If this bill is passed, the maximum backdated payment for new carer allowance recipients would be 12 weeks, regardless of whether they are claiming for care of a child or adult. Annual savings for the government as a result of this measure are expected to be almost $35 million. Labor senators agree that this proposal to cut carer allowance backdating is wholly about savings for the government—savings that the government wants to make at the expense of 95,000 carers every year.

Carers Australia recently commissioned a report by Access Economics which found that in 2005, 2.6 million people—or one in eight Australians—were providing informal care to a family member or friend.
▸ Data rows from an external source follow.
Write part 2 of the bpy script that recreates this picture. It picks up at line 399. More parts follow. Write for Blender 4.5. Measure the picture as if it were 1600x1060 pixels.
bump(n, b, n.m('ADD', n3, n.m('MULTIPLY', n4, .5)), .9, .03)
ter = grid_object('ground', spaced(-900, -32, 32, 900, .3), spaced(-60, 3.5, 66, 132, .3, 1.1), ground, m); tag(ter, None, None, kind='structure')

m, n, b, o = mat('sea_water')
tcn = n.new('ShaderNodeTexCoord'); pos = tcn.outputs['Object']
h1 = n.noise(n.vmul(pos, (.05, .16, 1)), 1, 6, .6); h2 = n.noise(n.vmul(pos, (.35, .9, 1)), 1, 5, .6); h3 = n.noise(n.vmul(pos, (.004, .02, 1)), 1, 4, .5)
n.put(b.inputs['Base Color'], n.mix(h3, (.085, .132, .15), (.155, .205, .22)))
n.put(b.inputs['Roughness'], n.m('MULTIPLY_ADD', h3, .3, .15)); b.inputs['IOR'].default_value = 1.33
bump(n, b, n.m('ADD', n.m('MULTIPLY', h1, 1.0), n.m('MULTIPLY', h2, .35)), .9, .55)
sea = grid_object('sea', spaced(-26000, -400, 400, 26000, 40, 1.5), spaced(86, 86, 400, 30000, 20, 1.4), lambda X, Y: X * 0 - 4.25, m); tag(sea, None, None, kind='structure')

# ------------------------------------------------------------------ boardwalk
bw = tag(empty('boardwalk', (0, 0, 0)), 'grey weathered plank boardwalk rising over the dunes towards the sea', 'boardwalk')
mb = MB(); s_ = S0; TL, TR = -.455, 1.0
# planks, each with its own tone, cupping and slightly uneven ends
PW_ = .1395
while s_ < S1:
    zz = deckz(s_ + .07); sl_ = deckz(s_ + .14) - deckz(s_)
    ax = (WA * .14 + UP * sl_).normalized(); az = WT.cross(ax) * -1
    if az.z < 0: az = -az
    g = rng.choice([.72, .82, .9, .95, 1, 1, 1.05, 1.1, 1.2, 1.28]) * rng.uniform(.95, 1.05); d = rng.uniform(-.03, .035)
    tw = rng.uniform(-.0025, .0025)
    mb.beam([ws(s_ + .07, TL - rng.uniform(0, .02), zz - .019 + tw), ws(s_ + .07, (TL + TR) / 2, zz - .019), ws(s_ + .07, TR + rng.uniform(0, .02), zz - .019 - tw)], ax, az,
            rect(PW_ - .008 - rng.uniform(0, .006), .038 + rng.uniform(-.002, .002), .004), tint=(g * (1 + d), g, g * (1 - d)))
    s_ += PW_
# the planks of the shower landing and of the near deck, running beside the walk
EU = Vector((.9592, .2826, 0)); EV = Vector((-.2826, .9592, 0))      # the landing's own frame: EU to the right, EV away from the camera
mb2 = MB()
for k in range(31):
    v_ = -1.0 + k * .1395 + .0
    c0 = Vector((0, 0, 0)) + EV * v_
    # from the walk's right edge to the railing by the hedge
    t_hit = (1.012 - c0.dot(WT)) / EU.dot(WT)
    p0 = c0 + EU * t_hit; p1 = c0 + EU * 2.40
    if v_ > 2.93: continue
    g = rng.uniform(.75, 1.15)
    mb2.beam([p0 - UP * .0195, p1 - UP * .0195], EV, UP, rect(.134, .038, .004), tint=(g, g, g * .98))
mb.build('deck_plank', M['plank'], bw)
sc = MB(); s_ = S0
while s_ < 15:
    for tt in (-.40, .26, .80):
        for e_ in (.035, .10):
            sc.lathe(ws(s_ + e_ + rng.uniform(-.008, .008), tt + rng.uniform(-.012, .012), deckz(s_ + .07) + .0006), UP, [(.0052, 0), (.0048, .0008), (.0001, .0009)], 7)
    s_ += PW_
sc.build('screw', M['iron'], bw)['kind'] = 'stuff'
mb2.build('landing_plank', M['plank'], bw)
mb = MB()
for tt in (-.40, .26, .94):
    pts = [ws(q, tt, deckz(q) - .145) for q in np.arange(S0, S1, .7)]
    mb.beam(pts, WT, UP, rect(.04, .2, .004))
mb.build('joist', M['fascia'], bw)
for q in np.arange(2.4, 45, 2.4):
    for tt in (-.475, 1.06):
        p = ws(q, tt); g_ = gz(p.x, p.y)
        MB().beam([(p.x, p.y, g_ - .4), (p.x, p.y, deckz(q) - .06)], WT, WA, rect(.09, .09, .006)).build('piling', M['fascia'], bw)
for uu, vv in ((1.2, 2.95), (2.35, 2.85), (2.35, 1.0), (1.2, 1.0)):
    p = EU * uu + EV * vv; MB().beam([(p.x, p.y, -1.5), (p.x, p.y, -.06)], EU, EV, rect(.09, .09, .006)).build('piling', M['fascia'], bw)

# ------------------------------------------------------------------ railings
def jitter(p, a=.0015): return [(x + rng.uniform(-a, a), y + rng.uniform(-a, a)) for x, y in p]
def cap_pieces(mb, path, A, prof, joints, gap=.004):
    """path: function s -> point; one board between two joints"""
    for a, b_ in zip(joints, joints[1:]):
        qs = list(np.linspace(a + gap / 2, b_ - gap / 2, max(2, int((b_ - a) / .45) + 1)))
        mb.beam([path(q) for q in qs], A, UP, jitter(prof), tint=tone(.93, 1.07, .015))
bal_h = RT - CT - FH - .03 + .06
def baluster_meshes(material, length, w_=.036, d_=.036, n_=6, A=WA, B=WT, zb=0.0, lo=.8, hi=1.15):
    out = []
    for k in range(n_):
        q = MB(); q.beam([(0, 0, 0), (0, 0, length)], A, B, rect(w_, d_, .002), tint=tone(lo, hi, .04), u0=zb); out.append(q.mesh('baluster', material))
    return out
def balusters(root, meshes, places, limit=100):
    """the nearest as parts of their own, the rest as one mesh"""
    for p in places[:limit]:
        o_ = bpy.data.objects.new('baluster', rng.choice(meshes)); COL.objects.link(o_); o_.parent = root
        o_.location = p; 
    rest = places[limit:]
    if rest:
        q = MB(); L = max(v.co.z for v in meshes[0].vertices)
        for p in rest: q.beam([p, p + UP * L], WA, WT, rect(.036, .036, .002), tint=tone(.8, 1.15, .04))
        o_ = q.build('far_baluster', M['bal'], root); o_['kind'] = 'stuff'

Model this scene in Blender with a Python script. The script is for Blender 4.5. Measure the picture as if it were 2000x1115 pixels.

Given the huge impact and contribution carers make to the Australian economy every year, these cuts do seem to be extremely unfair and un-Australian. The report also estimated that these carers provided around 1.2 billion hours of care a year. If this time was replaced with services by formal care providers, the value would be almost $31 billion. As part of this bill, the government wants to save itself $35 million a year for services rendered by carers in the community with a value to the tune of $30.9 billion.

According to Carers Australia, carers can be anyone: parents, partners, brothers, sisters, grandparents, friends, even children. Carers look after their loved ones 24 hours a day. To replace the level of care that they provide would be an even greater toll on our economy than $30-odd billion dollars. There is also the problem of finding professional carers to take on the huge amount of work that is done by people who have a rightful claim to carer allowance.

I note that the chair of the Community Affairs Legislation Committee, Senator Humphries, has made a recommendation that the legislation be amended to allow a discretion for the backdating of carer allowance for a period of 12 weeks where it would have been unreasonable in all the circumstances for a claimant to have made an earlier claim for the carer allowance and a failure to backdate would occasion significant financial hardship. Also of note is the evidence the committee heard from groups that many people are unaware of their ability to claim carer allowance, explaining why many may not claim immediately when beginning to care for a loved one. The department admitted that the government does not make an attempt to identify people who may be eligible for carer payments and let them know of their eligibility.

Senator Humphries has also taken this into account in the committee report and recommendation 1 advises that an effort should be made to promote the availability of carers allowance. However, so far the government is yet to commit to implementing such a campaign.

A point raised by Carers Tasmania on their website that should be noted is that caring is a difficult and time-consuming task. It would no doubt be a common occurrence that many carers are left so tired and energy sapped that searching for help and assistance would be the last thing on their minds. Caring is a demanding and time-consuming task. It is not like a normal nine to five job; it often involves 24-hour care. In the midst of all of that hard work, can we really expect carers to take the time out within that first 12-week period to lodge a claim?

Labor will be proposing amendments to this bill to ensure that these cuts do not adversely affect the thousands of carers throughout the country who are currently entitled to carers allowance but who have not yet claimed, and those who may be entitled to claim in the future. With Australia’s inevitably ageing population, it is of the utmost importance that we support these people who are prepared to care for their loved ones, should the need arise.

The government should be doing everything in its power to support these people, but instead it sees fit to take away what small benefits they are entitled to. This is such a familiar tune played by this government. This is another example of an arrogant and out of touch government that has no real understanding of the enormous contribution that carers make to our community.